(Written instruction)
Extract word for word the lines of the listing from its start to the line holding "wood('hill_forest', 'forest on", both ends kept; pictures are not part of the copy.

* Start Data segment *

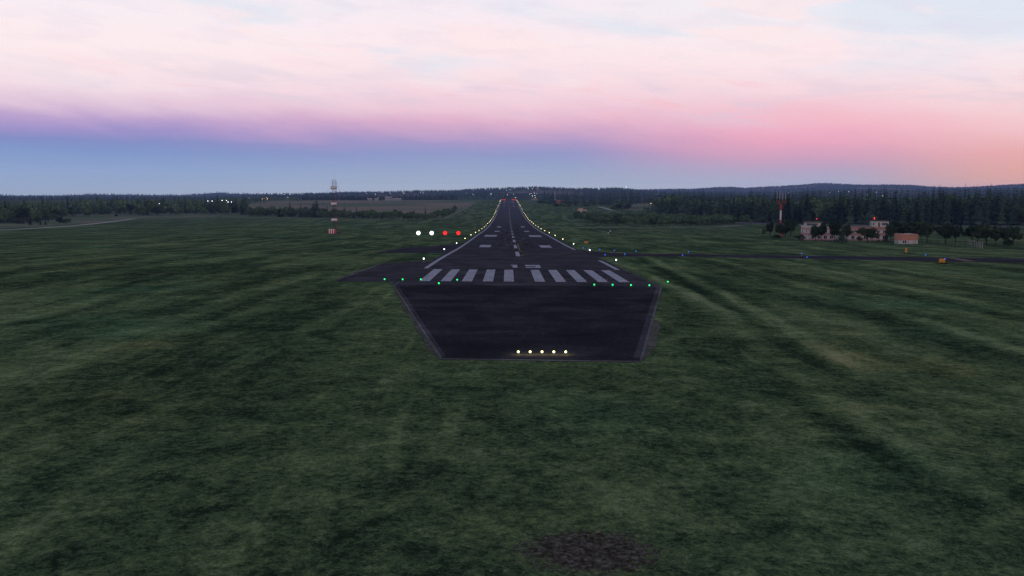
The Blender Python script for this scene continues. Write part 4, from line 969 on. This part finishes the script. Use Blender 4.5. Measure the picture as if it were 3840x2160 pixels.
p1 = np.concatenate([scatter_hill(5200, 3000, 5700), scatter_hill(1500, 5200, 5500, -14, 14)]); ar = np.degrees(np.arctan2(p1[:, 0], p1[:, 1])); rr_ = np.hypot(p1[:, 0], p1[:, 1])
keep = ~((ar > -1.6) & (ar < 4.2) & (rr_ > 3900) & (rr_ < 5250) & (rng.random(len(p1)) < .85)); keep &= np.sin(p1[:, 0] * .0032 + 1) + np.sin(p1[:, 1] * .004 + p1[:, 0] * .001) + rng.normal(0, .5, len(p1)) > -.55
wood('hill_forest', 'sparse dark forest on the nearer ridges below the sky', p1[keep], ['lo', 'lo', 'lo', 'lo'], 10, 19, wide=1.3)
wood('hill_forest', 'forest on the far blue ridges', np.concatenate([scatter_hill(4200, 7200, 9600), scatter_hill(3000, 9000, 9400, 4, 36)]), ['lo', 'lo', 'lo'], 11, 20, wide=1.5)

# ------------------------------------------------------------------ air
zlo, zhi, HAZE = -40, 165, 6.0e-5
b = MB(); b.box(-12100, 12100, -12100, 12100, zlo, zhi)
m, nt, out = new_mat('haze'); pv = node(nt, 'ShaderNodeVolumePrincipled'); pv.inputs['Color'].default_value = (.37, .52, 1.0, 1); pv.inputs['Density'].default_value = HAZE; pv.inputs['Anisotropy'].default_value = .5
lk(nt, pv.outputs[0], out.inputs['Volume'])
m.cycles.volume_sampling = 'DISTANCE'; m.cycles.homogeneous_volume = True
hz = b.obj('haze', m); hz['kind'] = 'stuff'

# ------------------------------------------------------------------ sky and sun
SUN_EL, SUN_AZ = R(4), R(128)
w = bpy.data.worlds.new('World'); S.world = w; w.use_nodes = True; nt = w.node_tree; nt.nodes.clear()
out = node(nt, 'ShaderNodeOutputWorld'); bg = node(nt, 'ShaderNodeBackground'); lk(nt, bg.outputs[0], out.inputs[0])
sky = node(nt, 'ShaderNodeTexSky'); sky.sky_type = 'NISHITA'; sky.sun_disc = False; sky.sun_elevation = SUN_EL; sky.sun_rotation = SUN_AZ
g = node(nt, 'ShaderNodeTexCoord').outputs['Generated']
sp = node(nt, 'ShaderNodeSeparateXYZ'); lk(nt, g, sp.inputs[0])
el = math_(nt, 'MULTIPLY', math_(nt, 'ARCSINE', sp.outputs[2]), 57.2958); az = math_(nt, 'MULTIPLY', math_(nt, 'ARCTAN2', sp.outputs[0], sp.outputs[1]), 57.2958)
cv = node(nt, 'ShaderNodeCombineXYZ'); lk(nt, math_(nt, 'MULTIPLY', az, .05), cv.inputs[0]); lk(nt, math_(nt, 'MULTIPLY', el, .30), cv.inputs[1])
# cloud veils drift slightly downward to the right
tilt = math_(nt, 'MULTIPLY_ADD', az, .022, math_(nt, 'MULTIPLY', el, .24)); cw = node(nt, 'ShaderNodeCombineXYZ'); lk(nt, math_(nt, 'MULTIPLY', az, .055), cw.inputs[0]); lk(nt, tilt, cw.inputs[1])
n1 = noise(nt, cw.outputs[0], 1.0, 4, .5, .4); n2 = noise(nt, cw.outputs[0], 3.1, 5, .55, .3)
hgt = mrange(nt, el, 1.2, 4.0)
wob = math_(nt, 'MULTIPLY', math_(nt, 'ADD', math_(nt, 'MULTIPLY_ADD', n1, 1.7, -.75), math_(nt, 'MULTIPLY_ADD', n2, 1.2, -.55)), hgt)
e2 = math_(nt, 'DIVIDE', math_(nt, 'ADD', el, wob), 14.0, clamp=True)
def lin(c): return tuple(((v / 255 + .055) / 1.055) ** 2.4 if v > 10 else v / 255 / 12.92 for v in c)
def sky_ramp(stops): return ramp(nt, e2, [(e / 14, lin(c)) for e, c in stops])
LFT = sky_ramp([(0, (148, 165, 191)), (1.4, (134, 160, 203)), (2.7, (118, 145, 200)), (3.5, (122, 136, 196)), (4.2, (152, 140, 201)), (4.9, (186, 158, 207)), (5.7, (222, 192, 217)), (6.8, (244, 220, 229)), (8.8, (253, 233, 236)), (11, (249, 236, 242))])
CEN = sky_ramp([(0, (155, 168, 193)), (1.0, (151, 167, 196)), (2.0, (140, 157, 199)), (2.8, (138, 147, 198)), (3.5, (160, 147, 199)), (4.2, (194, 158, 200)), (5.0, (222, 172, 202)), (6.0, (238, 196, 213)), (7.8, (248, 222, 229)), (10.2, (252, 232, 237)), (12.8, (245, 234, 243))])
RC = sky_ramp([(0, (158, 165, 190)), (.9, (163, 166, 196)), (1.6, (177, 160, 193)), (2.4, (204, 155, 188)), (3.2, (228, 158, 187)), (4.1, (238, 168, 192)), (5.2, (242, 187, 203)), (6.8, (246, 213, 222)), (9, (252, 231, 235)), (12, (240, 237, 245))])
RGT = sky_ramp([(0, (184, 155, 168)), (.5, (202, 159, 162)), (1.2, (216, 158, 155)), (2.4, (229, 163, 165)), (4.2, (241, 191, 198)), (6.4, (249, 220, 224)), (8.6, (246, 234, 240)), (11, (231, 233, 245))])
c = mixc(nt, mrange(nt, az, -27, -2), LFT, CEN); c = mixc(nt, mrange(nt, az, 2, 18), c, RC); c = mixc(nt, mrange(nt, az, 20, 32), c, RGT)
hs = node(nt, 'ShaderNodeHueSaturation'); hs.inputs['Saturation'].default_value = .90; lk(nt, c, hs.inputs['Color']); c = hs.outputs[0]
# soft grey-blue gaps and brighter veils
n3 = noise(nt, cw.outputs[0], 1.7, 5, .55, .5, (1.0, 1.35, 1)); n4 = noise(nt, cw.outputs[0], 4.2, 4, .5, .3)
mid = math_(nt, 'MULTIPLY', mrange(nt, math_(nt, 'MULTIPLY_ADD', az, .035, el), 4.4, 6.0), mrange(nt, el, 9.5, 6.5))
c = mixc(nt, math_(nt, 'MULTIPLY', mid, mrange(nt, n3, .50, .66, 0, .5)), c, lin((216, 205, 220)))
c = mixc(nt, math_(nt, 'MULTIPLY', mid, mrange(nt, n3, .46, .34, 0, .5)), c, lin((246, 190, 200)))
hi = mrange(nt, el, 6.5, 9.0)
c = mixc(nt, math_(nt, 'MULTIPLY', hi, mrange(nt, n1, .50, .64, 0, .75)), c, lin((222, 230, 242)))
c = mixc(nt, math_(nt, 'MULTIPLY', hi, mrange(nt, n3, .47, .36, 0, .6)), c, lin((254, 231, 233)))
c = mixc(nt, math_(nt, 'MULTIPLY', mrange(nt, el, 4.5, 7), mrange(nt, n4, .46, .66, 0, .16)), c, lin((214, 208, 226)))
ns = mixc(nt, 1, sky.outputs[0], (.09, .09, .1), 'MULTIPLY')
up = mrange(nt, el, 13, 32); c = mixc(nt, up, c, mixc(nt, .6, ns, (.44, .52, .70)))
# the low sky shines through the bank of haze: raise it by what the air takes away
path = math_(nt, 'MINIMUM', math_(nt, 'DIVIDE', zhi - CZ, math_(nt, 'MAXIMUM', sp.outputs[2], 1e-4)), 13000.)
gain = math_(nt, 'EXPONENT', math_(nt, 'MULTIPLY', path, HAZE))
air = mixc(nt, 1, node_rgb(nt, math_(nt, 'SUBTRACT', gain, 1.)), (.105, .15, .31), 'MULTIPLY')
c = mixc(nt, 1, mixc(nt, 1, c, node_rgb(nt, gain), 'MULTIPLY'), air, 'SUBTRACT')
lk(nt, c, bg.inputs[0]); bg.inputs[1].default_value = 1.0

sun = bpy.data.lights.new('sun', 'SUN'); sun.energy = .35; sun.angle = R(12); sun.color = (1, .62, .5)
so = link('sun', sun); d = Vector((math.sin(SUN_AZ) * math.cos(SUN_EL), math.cos(SUN_AZ) * math.cos(SUN_EL), math.sin(SUN_EL) + .12))
so.rotation_euler = d.to_track_quat('Z', 'Y').to_euler(); so.location = (0, 0, 60)

cam = bpy.data.cameras.new('camera'); co = link('camera', cam); S.camera = co
cam.sensor_width = 36; cam.lens = 36 * F / 3840; cam.clip_start = .5; cam.clip_end = 40000
co.location = (0, 0, CZ); co.rotation_euler = (R(90) - TH, 0, 0)
S.view_settings.view_transform = 'Standard'; S.view_settings.look = 'None'; S.view_settings.exposure = 0; S.view_settings.gamma = 1
S.cycles.max_bounces = 4; S.cycles.diffuse_bounces = 2; S.cycles.volume_bounces = 0; S.cycles.glossy_bounces = 2
S.cycles.use_denoising = True; S.cycles.denoising_prefilter = 'NONE'; S.cycles.denoising_input_passes = 'RGB_ALBEDO_NORMAL'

* End Data segment *

(Final answer)
The Blender Python script for this scene continues. Write part 4, from line 969 on. This part finishes the script. Use Blender 4.5. Measure the picture as if it were 3840x2160 pixels.
p1 = np.concatenate([scatter_hill(5200, 3000, 5700), scatter_hill(1500, 5200, 5500, -14, 14)]); ar = np.degrees(np.arctan2(p1[:, 0], p1[:, 1])); rr_ = np.hypot(p1[:, 0], p1[:, 1])
keep = ~((ar > -1.6) & (ar < 4.2) & (rr_ > 3900) & (rr_ < 5250) & (rng.random(len(p1)) < .85)); keep &= np.sin(p1[:, 0] * .0032 + 1) + np.sin(p1[:, 1] * .004 + p1[:, 0] * .001) + rng.normal(0, .5, len(p1)) > -.55
wood('hill_forest', 'sparse dark forest on the nearer ridges below the sky', p1[keep], ['lo', 'lo', 'lo', 'lo'], 10, 19, wide=1.3)
wood('hill_forest', 'forest on the far blue ridges', np.concatenate([scatter_hill(4200, 7200, 9600), scatter_hill(3000, 9000, 9400, 4, 36)]), ['lo', 'lo', 'lo'], 11, 20, wide=1.5)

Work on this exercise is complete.